The company, which is being rescued from bankruptcy by the UK government and Indian telecoms operator Bharti Global, has signed a contract with French launcher company Arianespace.
OneWeb says it plans to commence commercial services by the end of 2021, before the full fleet is in orbit. Initial regions will include the UK, Alaska, northern Europe, Greenland, Iceland, the Arctic seas and Canada.
Arianespace will put OneWeb’s satellites into orbit in 16 separate launches, with 34 to 36 satellites each time.
OneWeb already had 74 satellites in orbit when it went into Chapter 11 bankruptcy protection, and the December launch will increase this to 110.
In a sign of how international the commercial launch business has become, Arianespace will use the Vostochny Cosmodrome in Russia for the December 2020 launch, which will be on a Russian-developed Soyuz rocket.

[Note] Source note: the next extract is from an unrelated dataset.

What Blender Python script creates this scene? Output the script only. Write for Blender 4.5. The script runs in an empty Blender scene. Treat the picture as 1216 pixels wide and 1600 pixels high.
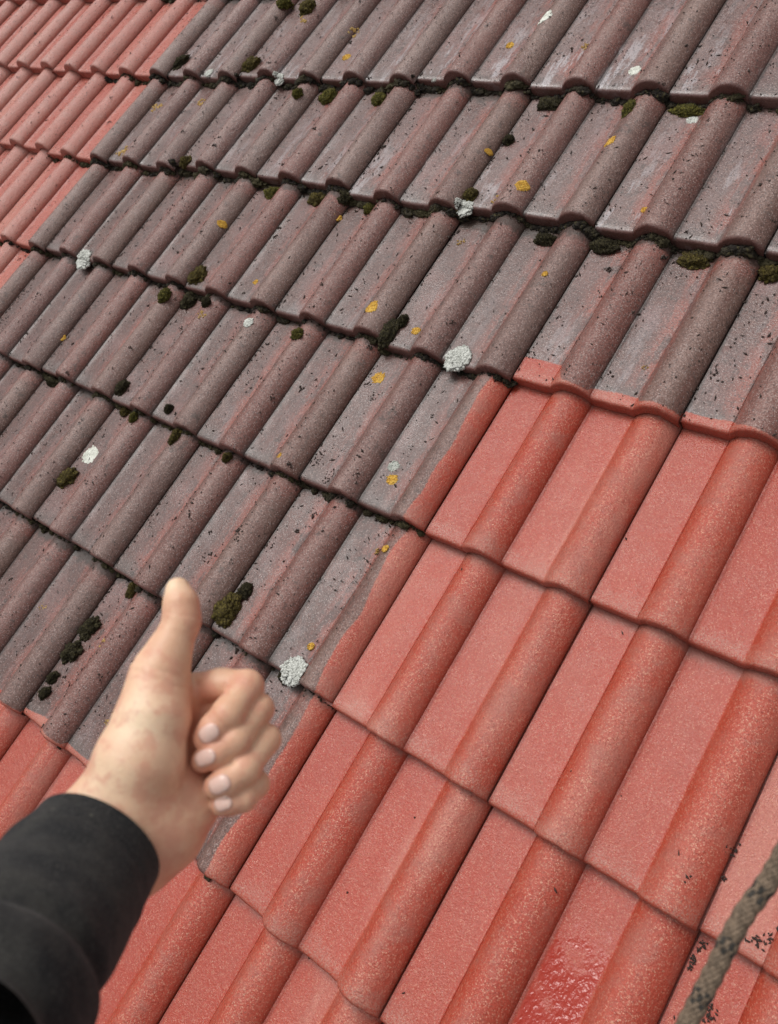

Later launches will also use Baikonur in a Russian enclave in Kazakhstan and Arianespace’s home base in Kourou in French Guiana in South America.
The launch contract is subject to approval of OneWeb’s rescue from bankruptcy. OneWeb said it “anticipates the closing of the planned sale of the company in Q4 2020, subject to confirmation and consummation of OneWeb’s restructuring plan, court approval and regulatory consents”.